Черногорский кризис разразился в тот момент, когда итальянцы попытались воплотить в жизнь свой план реставрации монархии. Единственный имевшийся в тот момент кандидат на черногорский престол отказался от столь высокой, но сопряженной с немалой опасностью чести, и поэтому 12 июля, в православный праздник святого Петра, итальянцы провозгласили королевство под властью собственного ставленника. И хотя «зеленые» приняли участие в ликовании, 13 июля подавляющая часть черногорцев восстала с оружием в руках, громя по всей стране итальянские гарнизоны. Вскоре восставшие убили или захватили в плен более двух тысяч итальянских солдат, а также взяли под свой контроль все города, кроме столицы Цетинье. Скорость, с какой произошло восстание, и его масштабы не только повергли в ужас, но и опечалили Джиласа – человека, который теоретически должен был явиться его вдохновителем: «Народ превзошел своих вождей, выйдя за рамки наших ожиданий и наших усилий… Согласно наставлениям Тито, мы должны были начать с небольшой акции и соответственно проводить подготовительную работу, но народ неожиданно опередил нас»[174].

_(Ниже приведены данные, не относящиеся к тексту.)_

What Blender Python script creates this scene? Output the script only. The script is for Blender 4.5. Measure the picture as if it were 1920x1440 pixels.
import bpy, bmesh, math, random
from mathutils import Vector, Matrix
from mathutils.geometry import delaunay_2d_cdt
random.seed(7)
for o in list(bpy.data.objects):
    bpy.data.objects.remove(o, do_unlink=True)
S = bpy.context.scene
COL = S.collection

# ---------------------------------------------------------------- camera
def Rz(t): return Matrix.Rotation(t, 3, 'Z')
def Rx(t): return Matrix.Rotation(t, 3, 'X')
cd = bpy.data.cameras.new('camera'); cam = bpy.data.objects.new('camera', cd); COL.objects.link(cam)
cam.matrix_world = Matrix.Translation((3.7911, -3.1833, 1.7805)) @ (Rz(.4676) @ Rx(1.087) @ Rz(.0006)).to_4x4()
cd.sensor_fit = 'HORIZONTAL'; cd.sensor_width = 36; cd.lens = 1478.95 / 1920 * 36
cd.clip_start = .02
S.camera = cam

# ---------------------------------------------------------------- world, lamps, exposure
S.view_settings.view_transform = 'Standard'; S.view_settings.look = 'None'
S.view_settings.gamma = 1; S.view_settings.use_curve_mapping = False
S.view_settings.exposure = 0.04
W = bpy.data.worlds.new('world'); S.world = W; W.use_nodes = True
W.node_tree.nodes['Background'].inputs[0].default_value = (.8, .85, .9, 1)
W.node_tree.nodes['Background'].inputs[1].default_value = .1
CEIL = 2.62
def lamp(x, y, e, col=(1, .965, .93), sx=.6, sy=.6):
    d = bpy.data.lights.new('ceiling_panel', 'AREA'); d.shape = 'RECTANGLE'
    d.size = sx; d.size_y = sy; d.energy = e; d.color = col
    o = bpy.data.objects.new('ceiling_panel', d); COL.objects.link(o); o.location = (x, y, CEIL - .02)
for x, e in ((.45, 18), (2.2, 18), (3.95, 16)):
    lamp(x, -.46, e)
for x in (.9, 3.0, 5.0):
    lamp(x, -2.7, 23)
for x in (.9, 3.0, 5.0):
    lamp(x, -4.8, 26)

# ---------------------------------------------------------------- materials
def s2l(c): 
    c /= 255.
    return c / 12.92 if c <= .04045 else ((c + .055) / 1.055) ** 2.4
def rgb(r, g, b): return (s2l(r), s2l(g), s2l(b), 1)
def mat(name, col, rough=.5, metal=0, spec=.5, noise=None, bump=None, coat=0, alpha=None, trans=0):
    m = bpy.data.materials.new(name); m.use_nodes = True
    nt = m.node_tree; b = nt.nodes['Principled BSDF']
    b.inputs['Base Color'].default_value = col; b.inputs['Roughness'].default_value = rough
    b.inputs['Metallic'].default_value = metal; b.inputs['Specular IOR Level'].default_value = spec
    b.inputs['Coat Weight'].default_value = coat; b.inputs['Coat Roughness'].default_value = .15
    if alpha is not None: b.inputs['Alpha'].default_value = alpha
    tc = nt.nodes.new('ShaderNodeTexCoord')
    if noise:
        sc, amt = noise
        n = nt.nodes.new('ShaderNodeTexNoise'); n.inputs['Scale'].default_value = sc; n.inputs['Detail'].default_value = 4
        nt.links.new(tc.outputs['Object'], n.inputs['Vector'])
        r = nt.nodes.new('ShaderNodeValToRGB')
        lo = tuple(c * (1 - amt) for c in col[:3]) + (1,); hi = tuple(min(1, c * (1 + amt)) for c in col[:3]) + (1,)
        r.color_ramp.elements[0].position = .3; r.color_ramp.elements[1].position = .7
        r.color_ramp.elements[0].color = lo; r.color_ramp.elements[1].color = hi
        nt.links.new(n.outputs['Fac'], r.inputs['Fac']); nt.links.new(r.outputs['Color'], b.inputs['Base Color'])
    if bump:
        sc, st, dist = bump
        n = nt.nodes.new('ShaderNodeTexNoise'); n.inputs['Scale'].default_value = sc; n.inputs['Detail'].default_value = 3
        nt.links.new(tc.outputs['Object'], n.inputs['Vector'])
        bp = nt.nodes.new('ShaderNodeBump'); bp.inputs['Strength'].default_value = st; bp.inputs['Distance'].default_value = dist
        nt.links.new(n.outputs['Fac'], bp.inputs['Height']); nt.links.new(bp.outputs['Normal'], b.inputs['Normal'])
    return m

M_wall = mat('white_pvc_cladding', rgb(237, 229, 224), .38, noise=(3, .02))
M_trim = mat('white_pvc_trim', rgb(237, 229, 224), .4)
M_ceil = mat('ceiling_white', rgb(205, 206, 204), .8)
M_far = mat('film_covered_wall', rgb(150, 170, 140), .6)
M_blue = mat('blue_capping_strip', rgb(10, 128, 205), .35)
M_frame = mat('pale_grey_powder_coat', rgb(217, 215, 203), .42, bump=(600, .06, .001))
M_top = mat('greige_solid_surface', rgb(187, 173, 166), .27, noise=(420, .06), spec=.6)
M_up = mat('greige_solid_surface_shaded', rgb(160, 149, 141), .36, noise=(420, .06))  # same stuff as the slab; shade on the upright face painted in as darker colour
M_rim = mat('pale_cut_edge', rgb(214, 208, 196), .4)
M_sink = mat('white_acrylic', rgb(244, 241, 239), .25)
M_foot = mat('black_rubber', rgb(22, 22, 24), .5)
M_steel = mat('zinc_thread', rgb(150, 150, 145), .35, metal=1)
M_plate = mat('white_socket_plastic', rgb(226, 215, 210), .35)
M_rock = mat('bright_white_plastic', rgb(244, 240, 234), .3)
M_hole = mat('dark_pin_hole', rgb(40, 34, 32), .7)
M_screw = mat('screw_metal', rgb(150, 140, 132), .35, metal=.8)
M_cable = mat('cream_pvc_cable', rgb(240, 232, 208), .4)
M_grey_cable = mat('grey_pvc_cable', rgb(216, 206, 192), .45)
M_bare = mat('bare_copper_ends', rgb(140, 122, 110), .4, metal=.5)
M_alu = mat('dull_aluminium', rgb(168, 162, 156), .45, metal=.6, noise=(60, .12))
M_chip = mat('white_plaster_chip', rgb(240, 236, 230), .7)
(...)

Оставаясь верным Тито, но в то же время действуя вопреки собственному черногорскому инстинкту, Джилас попытался приструнить восставших, но те отказывались подчиняться ему, отменяли его приказы. Коммунисты недоумевали и злились. «Я двадцать лет ждал этого восстания, – заявил Джиласу Моше Пьяде, – и теперь, когда этот момент настал, вы доказываете, будто в этом нет никакой необходимости, и рассылаете приказы разбиться на небольшие группы». Джилас попытался объяснить, что он всего лишь следовал указаниям Тито, когда же ему стало ясно, что они противоречат ситуации, то отменил их по собственной инициативе. Пьяде это не убедило, и он бросил в ответ: «Революционер должен обладать даром предвидения»[175].